Okay. I’m going to mention a few more basic things about colonial life that were different from England. Very quickly. First, the realities of living on a frontier, which not only fostered a sense of independence, but also a sense of community, partly in a defensive way because of fears about Indians and because of the difficulties of forging a homestead or creating a community. On a more positive side, colonists generally had healthier living conditions than in England. Food was plentiful, there were plenty of open spaces, and you can actually see this concretely when you look at the average size of an English man and an English woman and a colonial man and colonial woman towards the turn — the middle of the eighteenth century. Basically, the average size of an Englishman in the middle of the eighteenth century was 5 foot 6. And the — This made me happy. The average size of an English woman was 5 feet, which is basically me. [laughs] It makes me so happy to think there’s a time when I was average height. I feel so tall. However, colonial men and women on average tended to be a couple of inches taller. So you could see — plentiful food, wide-open spaces — actually people are healthier and bigger, which was true also among soldiers as a matter of fact, which was interesting; you could see it.

This brings us to the third major category of things that contributed to the difference — differences in being a British American colonist. So we have the type of person who migrated; we just had a whole bunch of living conditions in the colonies. This is the third category, which is the nature of the British administration of the colonies, which, as I mentioned last week, was kind of light-handed, so colonial government and society could develop in ways that Britain might not necessarily have desired or even recognized. One of the most striking effects of this lack of imperial control was the power of the typical colonial legislature. Left alone, the colonists developed strong legislatures which often were full of very contentious individuals who felt entitled and compelled to fight for their rights, or what I discussed last week, their English liberties. Some of these colonial legislatures were so strong that they often won battles against royal governors — battles that were not taken much note of by the Crown at the time, because the Crown wasn’t administering to the colonies very closely.

And in fact, by the 1760s most of the colonies had in place all of the conditions necessary to be self-governing states. They had elective assemblies and other institutions of local government, and these institutions had broad powers over the internal affairs of the colonies. They had a reservoir of political leaders drawn from the elite. And colonists recognized and were jealous of their power of self-government, and were not shy about fighting royal officials for this power. So by the 1760s, there’s a lot of things in place for these colonies, in a sense, to be self-governing, although obviously they were not already.

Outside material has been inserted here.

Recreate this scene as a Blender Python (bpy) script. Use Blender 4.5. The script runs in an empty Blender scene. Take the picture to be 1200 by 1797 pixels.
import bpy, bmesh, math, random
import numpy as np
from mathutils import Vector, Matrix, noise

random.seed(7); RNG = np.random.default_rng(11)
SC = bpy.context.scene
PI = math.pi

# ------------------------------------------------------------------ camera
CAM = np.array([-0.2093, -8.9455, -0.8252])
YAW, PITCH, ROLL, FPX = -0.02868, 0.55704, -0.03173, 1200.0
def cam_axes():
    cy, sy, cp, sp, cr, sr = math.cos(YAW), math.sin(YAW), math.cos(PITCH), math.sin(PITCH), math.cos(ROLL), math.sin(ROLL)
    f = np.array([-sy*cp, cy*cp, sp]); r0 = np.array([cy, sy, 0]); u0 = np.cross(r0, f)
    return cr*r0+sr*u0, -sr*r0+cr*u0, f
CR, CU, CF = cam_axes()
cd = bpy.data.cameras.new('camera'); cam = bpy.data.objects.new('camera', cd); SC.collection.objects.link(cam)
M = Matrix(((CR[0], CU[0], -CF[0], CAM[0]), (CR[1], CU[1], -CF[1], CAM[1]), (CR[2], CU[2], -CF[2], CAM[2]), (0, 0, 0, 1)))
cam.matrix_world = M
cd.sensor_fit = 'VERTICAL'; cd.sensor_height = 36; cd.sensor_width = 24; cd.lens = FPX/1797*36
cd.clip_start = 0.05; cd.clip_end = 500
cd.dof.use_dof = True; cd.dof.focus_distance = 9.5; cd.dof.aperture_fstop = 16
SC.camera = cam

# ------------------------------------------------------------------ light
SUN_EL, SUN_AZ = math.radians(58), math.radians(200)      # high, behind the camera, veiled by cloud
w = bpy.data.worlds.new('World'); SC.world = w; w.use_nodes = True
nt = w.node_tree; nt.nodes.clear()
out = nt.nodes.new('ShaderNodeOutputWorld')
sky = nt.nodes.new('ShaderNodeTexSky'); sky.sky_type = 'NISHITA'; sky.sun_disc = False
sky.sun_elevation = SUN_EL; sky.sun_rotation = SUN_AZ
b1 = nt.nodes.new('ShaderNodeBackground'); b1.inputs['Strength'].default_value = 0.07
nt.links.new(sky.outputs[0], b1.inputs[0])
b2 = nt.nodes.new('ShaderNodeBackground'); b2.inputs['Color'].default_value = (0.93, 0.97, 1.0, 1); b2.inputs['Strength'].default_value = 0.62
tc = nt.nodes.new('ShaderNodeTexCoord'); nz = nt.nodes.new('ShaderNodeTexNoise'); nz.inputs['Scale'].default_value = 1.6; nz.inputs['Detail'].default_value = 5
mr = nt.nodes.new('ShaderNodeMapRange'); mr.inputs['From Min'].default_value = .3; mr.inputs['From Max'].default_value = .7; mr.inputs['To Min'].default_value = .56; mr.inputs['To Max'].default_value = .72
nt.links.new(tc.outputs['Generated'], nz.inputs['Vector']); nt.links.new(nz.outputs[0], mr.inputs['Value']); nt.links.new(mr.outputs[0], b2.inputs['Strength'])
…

So in summary, what does all of this add up to? What do I mean when I refer to being a British American? Well, we’ve talked about a tradition of voicing opinions and grievances. We’ve talked about a sense of entitlement to owning property and land. We’ve talked about assumptions about active participation in the political process. We’ve talked about a willingness to take risks and fight for what you wanted. We’ve talked about an independent spirit and jealousy about your independence. And we’ve talked about relative tolerance of ethnic and religious diversity.

You can hear this sort of mixture of things in a comment by a British officer in the colonies during the French and Indian War. And he observed and wrote back home, “ ‘Tis the nature of this people to do all in their power to pull down every legal authority. There is no law prevailing at present here.” That’s a little bit of an exaggeration I would say — but another arrogant British quote. I always do lots of arrogant British quotes. “There is no law prevailing at present here, that I have met with, but the rule every man pleases to lay down to himself. Every man insists upon following the dictates of his own will without control.” A little bit of an exaggeration, but you can see certainly what he feels like he’s seeing as compared with what he knows from back in England.

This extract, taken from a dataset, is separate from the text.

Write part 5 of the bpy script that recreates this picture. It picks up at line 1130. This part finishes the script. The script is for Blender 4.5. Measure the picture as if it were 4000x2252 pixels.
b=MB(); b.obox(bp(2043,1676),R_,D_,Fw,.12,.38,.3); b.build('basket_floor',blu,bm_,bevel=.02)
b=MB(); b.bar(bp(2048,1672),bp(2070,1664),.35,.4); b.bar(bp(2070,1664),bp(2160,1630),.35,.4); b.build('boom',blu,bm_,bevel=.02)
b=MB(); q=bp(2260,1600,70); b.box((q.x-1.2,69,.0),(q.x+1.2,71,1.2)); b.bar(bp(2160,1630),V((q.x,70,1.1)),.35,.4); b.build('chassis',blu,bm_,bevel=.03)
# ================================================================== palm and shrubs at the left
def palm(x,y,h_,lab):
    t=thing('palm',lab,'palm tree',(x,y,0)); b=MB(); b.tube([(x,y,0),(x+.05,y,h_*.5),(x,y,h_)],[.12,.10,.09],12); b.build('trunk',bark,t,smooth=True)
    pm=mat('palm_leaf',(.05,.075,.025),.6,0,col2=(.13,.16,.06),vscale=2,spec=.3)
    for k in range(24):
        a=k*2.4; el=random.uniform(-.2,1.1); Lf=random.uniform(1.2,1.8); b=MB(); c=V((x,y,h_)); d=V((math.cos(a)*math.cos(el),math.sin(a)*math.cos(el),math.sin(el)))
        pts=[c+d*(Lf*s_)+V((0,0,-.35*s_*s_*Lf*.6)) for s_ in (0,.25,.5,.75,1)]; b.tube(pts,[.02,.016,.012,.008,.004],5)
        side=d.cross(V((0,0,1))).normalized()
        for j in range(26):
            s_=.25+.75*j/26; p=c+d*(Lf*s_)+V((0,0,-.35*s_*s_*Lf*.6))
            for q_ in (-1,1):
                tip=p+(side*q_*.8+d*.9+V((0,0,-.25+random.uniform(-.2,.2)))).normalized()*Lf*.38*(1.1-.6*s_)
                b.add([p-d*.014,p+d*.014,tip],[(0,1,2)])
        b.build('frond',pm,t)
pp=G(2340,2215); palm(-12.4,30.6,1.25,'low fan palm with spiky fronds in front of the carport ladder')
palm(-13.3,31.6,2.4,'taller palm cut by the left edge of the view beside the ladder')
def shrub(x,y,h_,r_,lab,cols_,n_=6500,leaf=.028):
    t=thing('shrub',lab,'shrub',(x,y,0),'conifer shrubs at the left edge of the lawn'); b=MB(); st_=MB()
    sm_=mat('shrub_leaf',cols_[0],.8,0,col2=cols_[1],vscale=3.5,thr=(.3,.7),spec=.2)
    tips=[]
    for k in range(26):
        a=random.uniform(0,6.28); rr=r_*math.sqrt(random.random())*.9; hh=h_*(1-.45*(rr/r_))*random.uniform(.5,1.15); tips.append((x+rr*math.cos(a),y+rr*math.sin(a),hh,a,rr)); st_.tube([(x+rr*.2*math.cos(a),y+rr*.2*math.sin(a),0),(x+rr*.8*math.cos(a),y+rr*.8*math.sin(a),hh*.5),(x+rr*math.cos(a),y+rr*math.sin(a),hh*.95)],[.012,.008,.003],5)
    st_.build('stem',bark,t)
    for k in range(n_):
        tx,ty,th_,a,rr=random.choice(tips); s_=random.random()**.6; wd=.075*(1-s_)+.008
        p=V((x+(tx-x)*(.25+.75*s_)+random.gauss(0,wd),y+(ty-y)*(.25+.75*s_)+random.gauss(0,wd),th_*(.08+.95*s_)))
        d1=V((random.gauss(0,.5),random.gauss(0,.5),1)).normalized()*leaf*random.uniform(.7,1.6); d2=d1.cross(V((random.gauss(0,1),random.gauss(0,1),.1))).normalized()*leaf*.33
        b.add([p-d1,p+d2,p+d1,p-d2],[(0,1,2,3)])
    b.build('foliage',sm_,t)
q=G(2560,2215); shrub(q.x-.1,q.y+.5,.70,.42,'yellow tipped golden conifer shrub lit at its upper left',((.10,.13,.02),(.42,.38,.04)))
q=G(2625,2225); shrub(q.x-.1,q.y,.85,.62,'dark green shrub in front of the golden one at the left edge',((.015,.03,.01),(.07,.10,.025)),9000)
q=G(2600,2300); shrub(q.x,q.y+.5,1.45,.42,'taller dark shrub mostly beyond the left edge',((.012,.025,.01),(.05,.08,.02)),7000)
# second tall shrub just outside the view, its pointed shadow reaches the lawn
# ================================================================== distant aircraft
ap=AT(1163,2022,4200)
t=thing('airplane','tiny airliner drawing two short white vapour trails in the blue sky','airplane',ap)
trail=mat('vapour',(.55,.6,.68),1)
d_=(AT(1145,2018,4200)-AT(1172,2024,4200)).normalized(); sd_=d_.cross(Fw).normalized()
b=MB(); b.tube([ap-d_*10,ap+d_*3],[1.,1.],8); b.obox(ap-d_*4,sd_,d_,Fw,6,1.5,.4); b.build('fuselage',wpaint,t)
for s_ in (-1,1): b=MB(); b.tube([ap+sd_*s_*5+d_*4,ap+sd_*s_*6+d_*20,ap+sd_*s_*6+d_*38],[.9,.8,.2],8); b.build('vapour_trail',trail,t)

Or as a member of the Massachusetts legislature put it, “Our people were not calculated to be kept in any particular service. They soon grow troublesome and uneasy by reflecting upon their folly” by — “in bringing themselves into a state of subjection when they might have continued free and independent.” Now that sounds like a sort of wonderful thing, impressive, admirable, like ‘oh, our people are — they like to be independent and if they commit to something, they’re not happy about that commitment, because they think — wow, I could have been free and independent; what have I done?’

The problem with that is: try putting a bunch of those people into an army and then expecting them to stay in it for a long period of time. George Washington was not a happy camper for part — a good part of the Revolution because he was stuck with a lot of soldiers who had that point of view — like, ‘Well, I’ll do this for a little while and then I’ll leave. Bye. ” And so it’s kind of hard to command that kind of an army, as we’ll see, and — I guess I can’t say I’m proud to say — Connecticut was a problem. [laughs] Connecticut — as we’ll see, Connecticut had issues; Rhode Island too. I think I mentioned that in the first lecture, but Connecticut too. Soldiers particularly had problems wanting to stick around, but that was a general problem as well, the sort of spirit of independence and ‘I’ve done what I wanted to do; I’m going to now do something different.’

So we’ve looked at being a British colonist. We’ve looked at being a British American. The next step that we’re going to be taking on Thursday is going to be looking at intercolonial relations — looking at how the colonies felt about each other, looking at how the colonies interacted with each other, how they felt about each other, what their sense was of any kind of cooperation or union between these sort of colony-states. And by the end of Thursday’s lecture, we’re going to see the first glimmers of tension with the passage of the Stamp Act. So by the end of the next lecture — You can see why, when I mentioned in that first lecture that there was someone in — when I first taught this course — who raised his hand, probably at the end of this lecture, and said, “Where are the dates?,” that we’ve had two lectures without a lot of dates, but the Stamp Act — We have an actual concrete thing coming on Thursday [laughs] and then actual events of the Revolution.

But hopefully with these three lectures you have some kind of a sense of the — sort of — foundation of where we’re working from, as we’re now going to show people basically getting upset, working themselves a logic of resistance, and then acting on that logic. I think it’s important obviously to understand where the colonists were coming from before you plunge right in to seeing them rebelling against what they’ve had and for something else. But I think certainly in these two first lectures, you do get a sense of some of the ways in which the colonies were prepared to resist, or maybe predisposed to resist, and some of the reasons why it took actually, as you’ll see, a pretty long time for the colonists to decide to actually rebel — that it took a while. People sort of let go, finger by finger, of the British Empire. They let go, piece by piece, until finally they felt that there was no alternative except a revolution. I will end there. I will see you on Thursday. If you have questions, come up and see me now at the end of class or e-mail them to me and I will see you on Thursday.